Begin SUPPLIED MATERIAL
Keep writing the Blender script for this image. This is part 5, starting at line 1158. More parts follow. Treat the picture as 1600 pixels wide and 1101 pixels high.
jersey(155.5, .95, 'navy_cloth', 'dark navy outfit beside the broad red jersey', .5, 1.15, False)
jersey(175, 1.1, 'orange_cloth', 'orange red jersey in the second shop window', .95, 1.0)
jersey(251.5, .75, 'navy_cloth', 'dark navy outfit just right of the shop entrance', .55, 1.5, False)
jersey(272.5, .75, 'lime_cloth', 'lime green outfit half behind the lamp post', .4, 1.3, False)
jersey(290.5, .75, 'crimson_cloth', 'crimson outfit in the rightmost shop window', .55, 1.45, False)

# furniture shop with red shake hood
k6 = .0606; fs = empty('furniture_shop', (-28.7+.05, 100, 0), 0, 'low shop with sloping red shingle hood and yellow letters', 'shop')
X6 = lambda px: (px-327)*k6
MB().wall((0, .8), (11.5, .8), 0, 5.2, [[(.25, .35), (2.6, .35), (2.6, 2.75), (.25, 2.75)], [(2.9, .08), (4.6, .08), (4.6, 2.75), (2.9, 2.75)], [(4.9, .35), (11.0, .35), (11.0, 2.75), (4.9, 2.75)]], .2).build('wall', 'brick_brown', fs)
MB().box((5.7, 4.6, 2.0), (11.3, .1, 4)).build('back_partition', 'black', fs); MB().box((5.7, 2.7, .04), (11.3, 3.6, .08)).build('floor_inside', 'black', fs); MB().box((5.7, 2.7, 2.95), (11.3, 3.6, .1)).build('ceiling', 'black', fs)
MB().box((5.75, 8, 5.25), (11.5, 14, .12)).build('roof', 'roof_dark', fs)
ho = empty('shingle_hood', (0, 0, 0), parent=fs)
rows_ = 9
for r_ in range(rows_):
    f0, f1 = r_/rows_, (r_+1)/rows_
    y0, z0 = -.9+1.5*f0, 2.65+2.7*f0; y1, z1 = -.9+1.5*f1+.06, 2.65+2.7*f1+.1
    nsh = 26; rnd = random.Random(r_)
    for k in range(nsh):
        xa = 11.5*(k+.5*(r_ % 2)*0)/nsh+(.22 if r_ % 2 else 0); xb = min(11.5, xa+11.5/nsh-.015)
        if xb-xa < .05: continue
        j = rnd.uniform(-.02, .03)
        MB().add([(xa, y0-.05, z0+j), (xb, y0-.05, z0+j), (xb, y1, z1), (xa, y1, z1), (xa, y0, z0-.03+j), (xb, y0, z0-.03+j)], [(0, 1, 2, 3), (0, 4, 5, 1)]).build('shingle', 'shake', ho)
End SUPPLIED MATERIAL
*EXERCISE DETAILS*: Return every line of the material exactly.

*TASK SOLUTION*:
Keep writing the Blender script for this image. This is part 5, starting at line 1158. More parts follow. Treat the picture as 1600 pixels wide and 1101 pixels high.
jersey(155.5, .95, 'navy_cloth', 'dark navy outfit beside the broad red jersey', .5, 1.15, False)
jersey(175, 1.1, 'orange_cloth', 'orange red jersey in the second shop window', .95, 1.0)
jersey(251.5, .75, 'navy_cloth', 'dark navy outfit just right of the shop entrance', .55, 1.5, False)
jersey(272.5, .75, 'lime_cloth', 'lime green outfit half behind the lamp post', .4, 1.3, False)
jersey(290.5, .75, 'crimson_cloth', 'crimson outfit in the rightmost shop window', .55, 1.45, False)

# furniture shop with red shake hood
k6 = .0606; fs = empty('furniture_shop', (-28.7+.05, 100, 0), 0, 'low shop with sloping red shingle hood and yellow letters', 'shop')
X6 = lambda px: (px-327)*k6
MB().wall((0, .8), (11.5, .8), 0, 5.2, [[(.25, .35), (2.6, .35), (2.6, 2.75), (.25, 2.75)], [(2.9, .08), (4.6, .08), (4.6, 2.75), (2.9, 2.75)], [(4.9, .35), (11.0, .35), (11.0, 2.75), (4.9, 2.75)]], .2).build('wall', 'brick_brown', fs)
MB().box((5.7, 4.6, 2.0), (11.3, .1, 4)).build('back_partition', 'black', fs); MB().box((5.7, 2.7, .04), (11.3, 3.6, .08)).build('floor_inside', 'black', fs); MB().box((5.7, 2.7, 2.95), (11.3, 3.6, .1)).build('ceiling', 'black', fs)
MB().box((5.75, 8, 5.25), (11.5, 14, .12)).build('roof', 'roof_dark', fs)
ho = empty('shingle_hood', (0, 0, 0), parent=fs)
rows_ = 9
for r_ in range(rows_):
    f0, f1 = r_/rows_, (r_+1)/rows_
    y0, z0 = -.9+1.5*f0, 2.65+2.7*f0; y1, z1 = -.9+1.5*f1+.06, 2.65+2.7*f1+.1
    nsh = 26; rnd = random.Random(r_)
    for k in range(nsh):
        xa = 11.5*(k+.5*(r_ % 2)*0)/nsh+(.22 if r_ % 2 else 0); xb = min(11.5, xa+11.5/nsh-.015)
        if xb-xa < .05: continue
        j = rnd.uniform(-.02, .03)
        MB().add([(xa, y0-.05, z0+j), (xb, y0-.05, z0+j), (xb, y1, z1), (xa, y1, z1), (xa, y0, z0-.03+j), (xb, y0, z0-.03+j)], [(0, 1, 2, 3), (0, 4, 5, 1)]).build('shingle', 'shake', ho)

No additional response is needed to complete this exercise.